En estos días en los que, al parecer, una caricatura puede ser motivo de asesinato, me gustaría reflexionar un poco acerca del humor. Muchas veces, en las escuelas, se enseña a no reír. Como si la risa fuera una falta de respeto y la única forma de mostrar admiración o cariño fuera mediante la absoluta seriedad. También sucede en casa, claro, y en todos los demás ámbitos de la sociedad. Y eso, lamento tener que decirles, está muy mal. Porque la risa puede ser también otra cosa: ¿Se puede reír después de haber vivido una gran tragedia? Ephraim Kishon (1924-2005) demuestra que sí. Considerado el más grande humorista israelí, ha sido traducido a 37 idiomas y uno de sus libros es el segundo texto en hebreo más vendido en el mundo, tan sólo después de la Biblia.
Es raro, eso sí, que Kishon sea tan poco conocido en nuestro país, donde su obra podría ser considerada hermana de la de Jorge Ibargüengoitia por su crítica aguda pero risueña de la vida cotidiana en un país caótico. Probablemente, el motivo de su casi total invisibilidad en esta parte del mundo se deba en buena parte a esa propensión mexicana a la “literatura seria”; pero realmente valdría mucho la pena acercarse a este autor, quien fue, además de cuentista, articulista en varios periódicos, dramaturgo, guionista y director de cine con premios internacionales: fue nominado en dos ocasiones para los Oscares y obtuvo en tres ocasiones el Globo de Oro.

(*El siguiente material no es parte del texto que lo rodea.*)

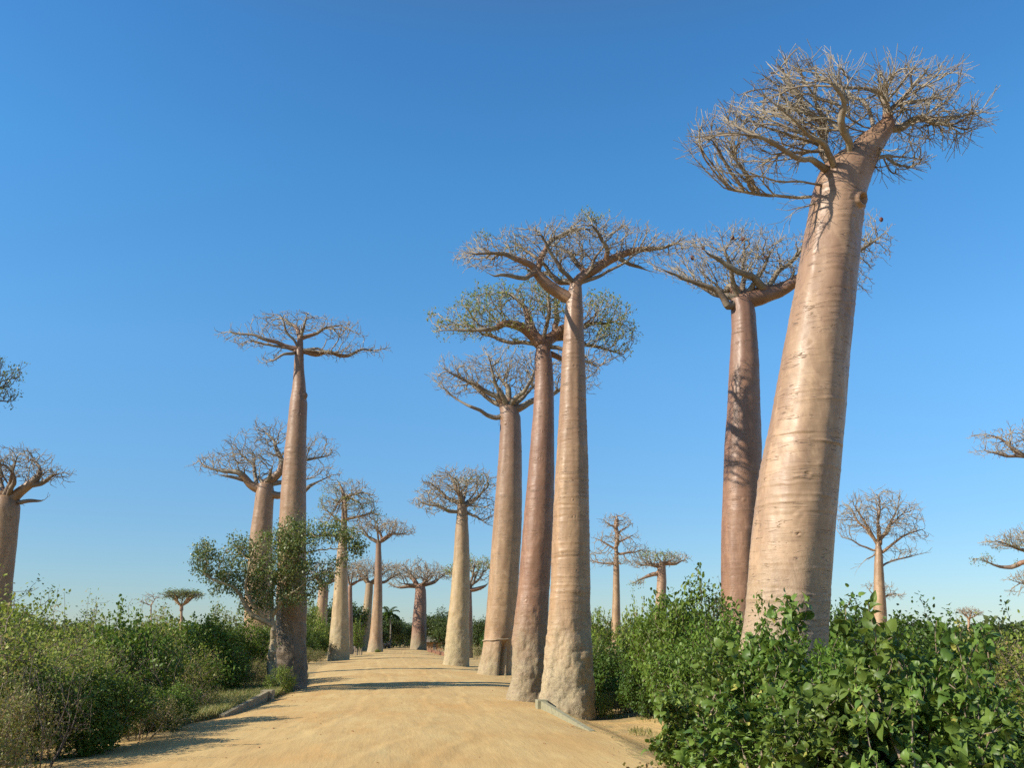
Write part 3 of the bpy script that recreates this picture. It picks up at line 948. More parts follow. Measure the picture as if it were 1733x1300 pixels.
# D
baobab('baobab_tree', 'mauve-brown baobab with green-tipped crown, touching the left side of the tallest centre one', 49.5,
       [(1182, 860, 925), (1150, 865, 925), (1080, 868, 926), (1000, 876, 930), (900, 884, 936), (800, 893, 938), (700, 902, 938), (650, 905, 937), (605, 904, 934), (585, 908, 930)],
       [(790, 545, 62, 30), (850, 520, 65, 38), (910, 510, 60, 36), (1010, 540, 55, 45), (1035, 570, 38, 28), (960, 530, 60, 40), (1020, 600, 38, 22), (870, 560, 70, 22), (990, 620, 40, 20)],
       'red', 'limb_grey',
       limbs=[[(918, 590, 0, 30), (905, 572, 0, 24), (885, 555, -.3, 18), (860, 548, -.8, 14), (820, 555, -1.2, 9), (770, 560, -1.5, 5), (740, 560, -1.6, 3)],
              [(908, 572, 0, 18), (895, 540, .3, 15), (885, 515, .6, 10), (860, 495, 1, 6)],
              [(922, 585, 0, 24), (935, 568, .4, 22), (960, 555, .6, 17), (1000, 550, .6, 11), (1040, 545, .6, 6)],
              [(930, 575, .5, 12), (960, 572, 1, 10), (1000, 585, 1, 7), (1055, 600, 1, 3)],
              [(938, 565, .3, 12), (940, 530, .5, 9), (950, 500, 1, 5)],
              [(925, 600, .4, 12), (960, 605, 1, 9), (1010, 615, 1.4, 4)]],
       auto=4, n=5532, step=0.23, kill=0.265, rtip=0.0104, ex=2.18, seed=8, twl=0.4, twup=0.2,
       green=0.5, gmat='leaf_lime', gsize=0.13, gk=5, gpred=lambda t, c: np.clip(np.abs(t[:, 0] - c[0]) * 0.05 + (t[:, 2] - c[2]) * 0.1 - .12, -1, 0.4),
       na=130, dz=0.05, zk=4.2, knob=0.10, nring=60, ringamp=0.009)
# E
baobab('baobab_tree', 'tan baobab with a rope round its cleft foot and dense bare crown', 83,
       [(1142, 810, 866), (1120, 814, 866), (1080, 820, 869), (1000, 826, 876), (900, 834, 882), (850, 837, 883), (780, 843, 883), (730, 846, 882), (705, 846, 881), (690, 846, 874)],
       [(790, 635, 58, 36), (850, 620, 70, 32), (920, 630, 65, 40), (970, 640, 45, 35), (770, 650, 40, 25), (850, 650, 70, 25)],
       'warm', 'limb_grey',
       limbs=[[(855, 700, 0, 20), (850, 680, 0, 14), (835, 668, -.3, 10), (800, 650, -1, 7), (760, 630, -1.5, 4)],
              [(850, 708, -.3, 10), (820, 700, -.8, 7), (790, 690, -1, 6), (765, 668, -1.2, 4), (750, 655, -1.3, 2)],
              [(872, 695, 0, 16), (890, 685, 0, 12), (930, 670, .5, 8), (970, 650, 1, 4)],
              [(862, 690, 0, 16), (862, 660, .5, 10), (840, 630, 1, 6)]],
       auto=5, n=4043, step=0.34, kill=0.406, rtip=0.0152, ex=2.23, seed=15, twl=0.65, twup=0.25, na=90, dz=0.08, zk=3.8, knob=0.09, nring=70, ringamp=0.015,
       lobes=[(math.radians(-65), 0.16, 0.75, 3.6), (math.radians(-40), 0.12, 0.35, 3.0)])
# F
baobab('baobab_tree', 'pale baobab standing alone by the right edge of the road, wispy rounded crown', 107,
       [(1129, 748, 795), (1110, 752, 795), (1060, 757, 794), (1000, 763, 795), (950, 767, 795), (900, 770, 793), (870, 773, 791), (855, 774, 790)],
       [(770, 820, 55, 24), (740, 850, 40, 20), (800, 820, 40, 26), (815, 860, 28, 24), (740, 835, 35, 24)],
       'pale', 'limb_pale',
       limbs=[[(782, 865, 0, 14), (778, 840, 0, 10), (770, 815, 0, 6), (755, 800, 0, 3)], [(782, 862, 0, 10), (805, 845, .5, 7), (825, 825, 1, 4)],
              [(780, 868, 0, 7), (745, 860, -1, 5), (712, 850, -1.5, 3)], [(790, 870, 0, 6), (808, 875, .5, 4), (825, 888, 1, 2)]],
       auto=5, n=2508, step=0.408, kill=0.426, rtip=0.02, ex=2.23, seed=21, twl=0.7, green=0.25, gsize=.2, gk=4, na=64, dz=0.12, zk=6, knob=0.10, nring=30)
# G
baobab('baobab_tree', 'short stout purple-brown baobab in the middle of the far end of the road', 245,
       [(1102, 693, 722), (1060, 697, 722), (1020, 701, 722), (1000, 703, 721), (992, 703, 719)],
       [(700, 962, 40, 11), (740, 972, 35, 12), (672, 990, 20, 5), (705, 975, 45, 10)], 'red', 'limb_brown',
       limbs=[[(710, 995, 0, 10), (690, 992, 0, 7), (675, 996, 0, 4), (660, 990, 0, 2)], [(708, 993, 0, 10), (700, 980, 0, 7), (690, 968, 1, 4)],
              [(715, 993, 0, 8), (735, 986, 0, 6), (750, 975, 1, 3)]],
       auto=4, n=1140, step=0.765, kill=0.755, rtip=0.0371, seed=25, twl=1.2, na=48, dz=0.2, zk=3, nring=12, flute=.07)
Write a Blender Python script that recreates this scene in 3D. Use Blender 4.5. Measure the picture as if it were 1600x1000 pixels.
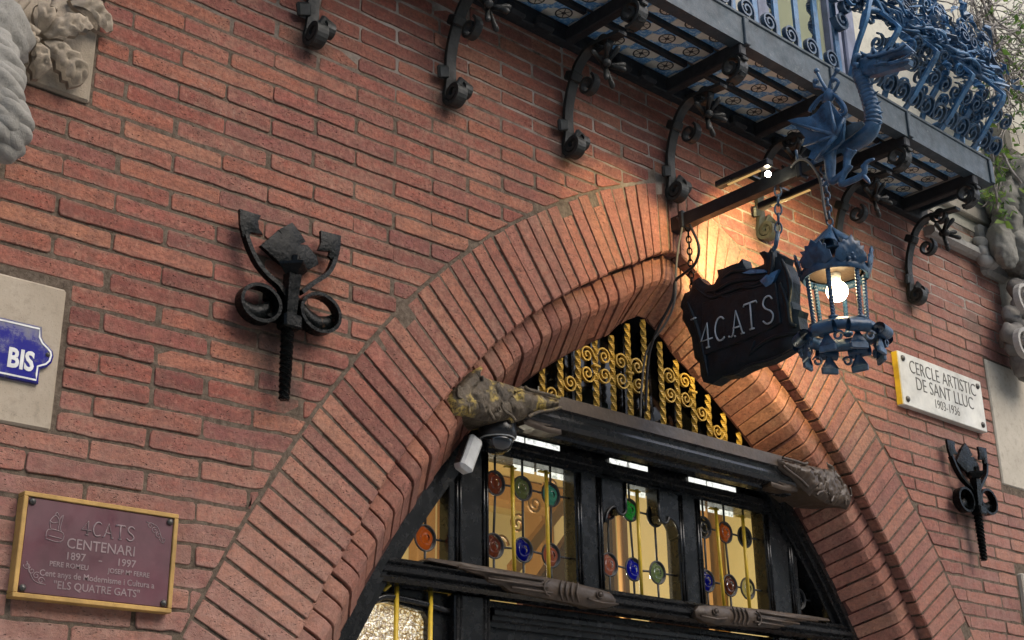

Su vida no fue tan humorística como su obra: antes de la Segunda Guerra Mundial, se llamaba Hoffman Ferenc y vivía en Budapest, Hungría, donde había nacido. En general, su familia tenía una buena situación económica y una reputación honorable. Entonces llegaron los nazis. Hoffman fue enviado a un campo de trabajo forzado y se salvó apenas de ser mandado a un campo de exterminio en Checoslovaquia. Los siguientes años los pasó en diversos escondites, pero finalmente fue a dar a un campo de trabajo soviético, donde estuvo hasta el final de la guerra. Cuando volvió la tranquilidad, se enroló en la Universidad de Budapest, donde estudió Historia del Arte y Escultura.
Con todo, se sentía ajeno en su propio país. Ajeno e inseguro: antes habían sido las persecuciones nazis, pero para este momento la amenaza eran los soviéticos, que no veían con buenos ojos a los satiristas (ni a cualquier otro tipo de opositor). Tanto así, que en 1949 emigró a Israel, país que acababa de ser fundado, sin hablar yiddish o hebreo.
Cuando llegó a Israel, por entonces recién fundado, no sólo cambió de nombre (el funcionario de aduanas que lo recibió pensó que el apellido Ferenc era muy raro y de un plumazo se lo cambió), sino que también cambió de vida: en 1950 se asentó en un kibbutz, donde trabajó como electricista, granjero, criador de caballos y encargado de la limpieza de las letrinas; y fue hasta 1951 que inició sus estudios de hebreo en la escuela local. Alumno brillante o enamorado de la lengua, lo cierto es que apenas un año después de haber empezado con las lecciones comenzó a escribir una columna diaria en un periódico importante, ya en hebreo, y la mantuvo durante 30 años.
Podría parecer curioso que un sobreviviente del Holocausto eligiera expresarse a través del humor. Todavía más cuando el de Kishon no es un humor mordaz o destructivo, torturado o amargo. Antes bien, se trata de un humor festivo, inteligente y crítico, lleno de amor y simpatía por su patria y por su gente. Las descripciones que hace son vívidas y señalan con exactitud los vicios y defectos del gobierno y el pueblo israelíes, pero también muestra sus virtudes, y todo con un estilo que acentúa el lado ameno de cada situación.
En realidad, la valoración del humor, incluso en la desgracia, forma parte de una antigua tradición judía. De acuerdo con los estudiosos del tema, esta capacidad de reírse del propio infortunio puede verse desde los textos bíblicos (hay quienes aseguran que el libro de Job es una obra humorística) pero se ha acentuado a partir de la diáspora y crece en los tiempos difíciles, como una estrategia de autoprotección mental. Tal vez esa sea la explicación del genio de Kishon para burlarse de su pasado difícil y de su talento para hacer que el lector reconozca sus propias flaquezas en las de él y se anime a reír también.
La obra de Kishon, fallecido en 2005 en Suiza, demuestra que la risa también cumple con una labor social, también es bella, también es arte. Y sólo por eso valdría la pena rescatarlo del olvido en nuestra lengua. Si se encuentran por ahí uno de sus libros, denle una oportunidad. Y dense también la oportunidad de enseñarles este tipo de humor a los niños y niñas que tengan cerca.